■ What is asked
Send back the entries below exactly as they appear.

■ Stored records
** start **
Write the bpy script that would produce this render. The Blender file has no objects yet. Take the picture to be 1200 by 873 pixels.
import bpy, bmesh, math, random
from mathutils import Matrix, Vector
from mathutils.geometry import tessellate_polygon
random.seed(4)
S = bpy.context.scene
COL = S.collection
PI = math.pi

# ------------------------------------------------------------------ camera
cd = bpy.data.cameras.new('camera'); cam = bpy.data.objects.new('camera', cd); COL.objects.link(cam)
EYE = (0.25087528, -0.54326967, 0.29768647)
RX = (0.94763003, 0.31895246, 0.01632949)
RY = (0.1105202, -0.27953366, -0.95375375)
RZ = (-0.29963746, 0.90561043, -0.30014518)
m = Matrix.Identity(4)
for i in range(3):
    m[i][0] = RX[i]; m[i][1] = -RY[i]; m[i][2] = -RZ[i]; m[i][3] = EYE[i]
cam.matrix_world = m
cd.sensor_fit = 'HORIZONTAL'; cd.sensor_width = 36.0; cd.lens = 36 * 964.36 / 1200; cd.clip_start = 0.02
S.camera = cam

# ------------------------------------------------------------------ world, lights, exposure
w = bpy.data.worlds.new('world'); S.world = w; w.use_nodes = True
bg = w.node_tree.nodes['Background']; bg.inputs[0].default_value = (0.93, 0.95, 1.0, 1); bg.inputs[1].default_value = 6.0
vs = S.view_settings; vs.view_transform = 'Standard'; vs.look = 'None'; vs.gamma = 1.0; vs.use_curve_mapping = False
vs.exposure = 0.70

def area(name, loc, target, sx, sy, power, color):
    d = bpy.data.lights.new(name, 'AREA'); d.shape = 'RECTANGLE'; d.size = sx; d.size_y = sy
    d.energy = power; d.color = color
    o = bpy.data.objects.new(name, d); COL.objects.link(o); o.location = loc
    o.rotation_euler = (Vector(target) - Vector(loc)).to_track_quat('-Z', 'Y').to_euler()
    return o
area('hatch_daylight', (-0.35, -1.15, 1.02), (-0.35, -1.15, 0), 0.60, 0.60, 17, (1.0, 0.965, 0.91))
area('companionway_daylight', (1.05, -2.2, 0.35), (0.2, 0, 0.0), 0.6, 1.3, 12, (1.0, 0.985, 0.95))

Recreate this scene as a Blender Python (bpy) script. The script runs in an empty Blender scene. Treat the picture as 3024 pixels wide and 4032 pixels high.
** end **
■ Solution to this task
Write the bpy script that would produce this render. The Blender file has no objects yet. Take the picture to be 1200 by 873 pixels.
import bpy, bmesh, math, random
from mathutils import Matrix, Vector
from mathutils.geometry import tessellate_polygon
random.seed(4)
S = bpy.context.scene
COL = S.collection
PI = math.pi

# ------------------------------------------------------------------ camera
cd = bpy.data.cameras.new('camera'); cam = bpy.data.objects.new('camera', cd); COL.objects.link(cam)
EYE = (0.25087528, -0.54326967, 0.29768647)
RX = (0.94763003, 0.31895246, 0.01632949)
RY = (0.1105202, -0.27953366, -0.95375375)
RZ = (-0.29963746, 0.90561043, -0.30014518)
m = Matrix.Identity(4)
for i in range(3):
    m[i][0] = RX[i]; m[i][1] = -RY[i]; m[i][2] = -RZ[i]; m[i][3] = EYE[i]
cam.matrix_world = m
cd.sensor_fit = 'HORIZONTAL'; cd.sensor_width = 36.0; cd.lens = 36 * 964.36 / 1200; cd.clip_start = 0.02
S.camera = cam

# ------------------------------------------------------------------ world, lights, exposure
w = bpy.data.worlds.new('world'); S.world = w; w.use_nodes = True
bg = w.node_tree.nodes['Background']; bg.inputs[0].default_value = (0.93, 0.95, 1.0, 1); bg.inputs[1].default_value = 6.0
vs = S.view_settings; vs.view_transform = 'Standard'; vs.look = 'None'; vs.gamma = 1.0; vs.use_curve_mapping = False
vs.exposure = 0.70

def area(name, loc, target, sx, sy, power, color):
    d = bpy.data.lights.new(name, 'AREA'); d.shape = 'RECTANGLE'; d.size = sx; d.size_y = sy
    d.energy = power; d.color = color
    o = bpy.data.objects.new(name, d); COL.objects.link(o); o.location = loc
    o.rotation_euler = (Vector(target) - Vector(loc)).to_track_quat('-Z', 'Y').to_euler()
    return o
area('hatch_daylight', (-0.35, -1.15, 1.02), (-0.35, -1.15, 0), 0.60, 0.60, 17, (1.0, 0.965, 0.91))
area('companionway_daylight', (1.05, -2.2, 0.35), (0.2, 0, 0.0), 0.6, 1.3, 12, (1.0, 0.985, 0.95))

Recreate this scene as a Blender Python (bpy) script. The script runs in an empty Blender scene. Treat the picture as 3024 pixels wide and 4032 pixels high.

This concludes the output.